Six on Saturday – The Moment

August: ready or not here we come!  Soon there will talk of cool nights and shortening days, but let us not wish our lives away.  There is plenty of time left to fret about watering and dead heading and whether we have fed our tomatoes enough or are the slugs and snails attacking whilst I take five minutes to read The Garden magazine, was that an aphid I saw, should I have staked the delphiniums, and such like.  As the Six on Saturday rules stipulate, and you know me I like to follow any rules to the letter, the following photos represent what is happening in my garden right now, unless you are watching on demand when the moment may well have passed, or on crystal ball when it is possibly yet to happen.  Pop on over to our very own Grand Magician to catch up with other SoSers from across the known universe, enchanted by his evil spell, trapped in his web of deceit.  Sorry, I may have got a little carried away.  I love him really.

First we have what I like to call The Giant Mutant Orange Tomato.  It is the spawn of The Giant Mutant Fasciated Tomato Flower.   Soon we will dissect it to reveal its alien innards.

Already inspired by Jim’s post last week and further prompted by trays of sempervivum appearing at our local Lidl awaiting to be mistreated by uncaring employees, any resistance on my part was futile.   There was no doubt that it was a sign from the horticultural gods, and who am I, a mere mortal, to defy them. In order to doubly placate them, I bought two packs, just in case someone else I know would like some.  Spread the love and all that nonsense.  However I have decided that I am not going to tell anyone that I have them so I can keep them all.   Perhaps inspired by the horticultural demons.  But I have grit, I have compost, now all I have to do is plant them artistically.  Which is where it might all go astray.

I discovered something new today, and it is another name change.  This time it is our beloved hedge bindweed.  I may be late to the party, but apparently Convolvulus sepium is now Calystegia sepium.  Who would have thought it?  I was trying to photograph a bee feasting on the honeysuckle and as my camera swung in an attempt to capture it, horror of horrors it nipped into a bindweed flower.  A weed in my garden.  Unthinkable!

Kniphofia ‘Tawny King’ is planted in a position possibly a little too shady for optimum flowering, but in spite of that it is making a sterling effort.  Not terribly “tawny” at the moment, perhaps it will darken as it matures.

I bought plugs of this Begonia ‘Glowing Embers’ months ago, the idea being that I grew them on and then passed them on to one of my clients.  They staggered along, one foot in the compost bin, for weeks, not good enough for anyone else.  I planted them in the barrel in the front garden and left them to it.  “Sink or swim” I told them, and they have eventually decided upon breast stroke.  I would have preferred front crawl.

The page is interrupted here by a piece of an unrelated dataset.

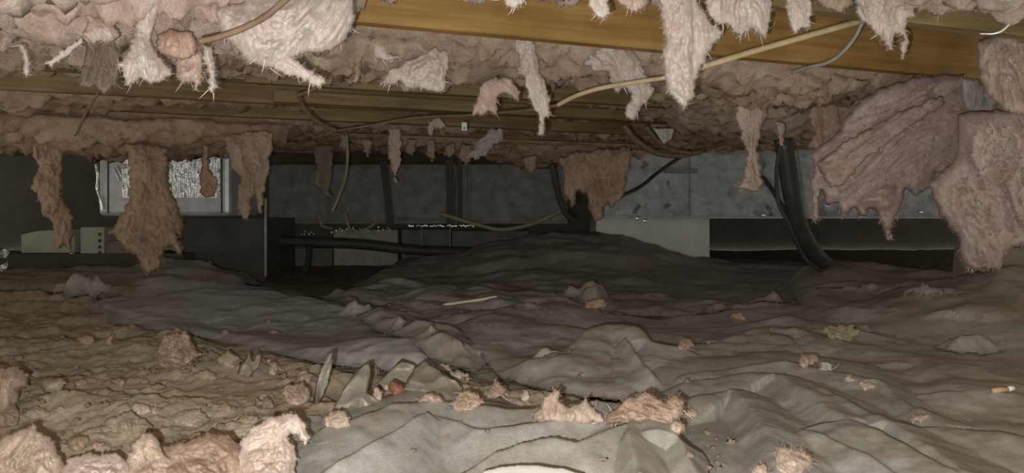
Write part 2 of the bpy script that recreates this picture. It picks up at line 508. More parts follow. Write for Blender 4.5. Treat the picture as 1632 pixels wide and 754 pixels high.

Finally we have Grewia occidentalis, the African Starbush.  This beauty is not frost tolerant so will join the queue for preferential treatment come winter.  As we are not thinking about that just yet, living in the moment, we can just enjoy the fabulous flowers, of which there are many to come.

All done, until next time!

34 thoughts on “Six on Saturday – The Moment

  1. Damn! You just reminded me I planted a kniphofia out the front a couple of years back and I haven’t seen it this year. Probably another planting space, as we gardeners call dead things.


  2. My kniphofias flowering is already over but I must admit that adding more like these yellows would be nice ! Thanks for sharing the Grewia. A pretty flower. I will google about it.


  3. Mmm… not so sure about the alien tomato, you’ll have to let us know what it tastes like, if you survive. I agree with you that we should embrace August and all it offers, though I do find it a slightly sad month. The African Starbush is so pretty and new to me and I must go visit a Lidl store to see what bargains they hold.

    Liked by 1 person

  4. I love the grewia, and laughed, well, chuckled, well, smiled at the bindweed. A great friend famous local farmer was here for drinks not two hours ago and she started on about her bindweed! It’s EVERYWHERE!!!


  5. I will join the queue of people praising the grewia. The kniphofia also caught my eye and I have every sympathy for you concerns over the artistic planting of the sempervivums. It’s a challenge, but it looks like you have some good plants there.


  6. I’m in love w/the African starbush but’ve told myself I’ve nowhere to keep it during winter.Please do not correct me. That tomato’ll prove interesting to slice, but it does look yummy. Wonder if it’ll effect the way your hair grows . . . My knophifia did fekal this year, mostly because the animals played dig-em-up w/them. Yours looks very happy, even if it’s in a little bit of shade.


    1. Thanks, I just know it will fine, I took it off the plant as it was so heavy it couldn’t cope, and also no more flowers were appearing! Now the mother plant is putting on a bit of a spurt and hopefully soon there will be new flowers. 🙂


  7. I nearly picked up a tray of sedums at lidl, but realised I would not be able to carry them carefully along with the rest of my shopping…..I think my priorities have gone wrong. Nice Six.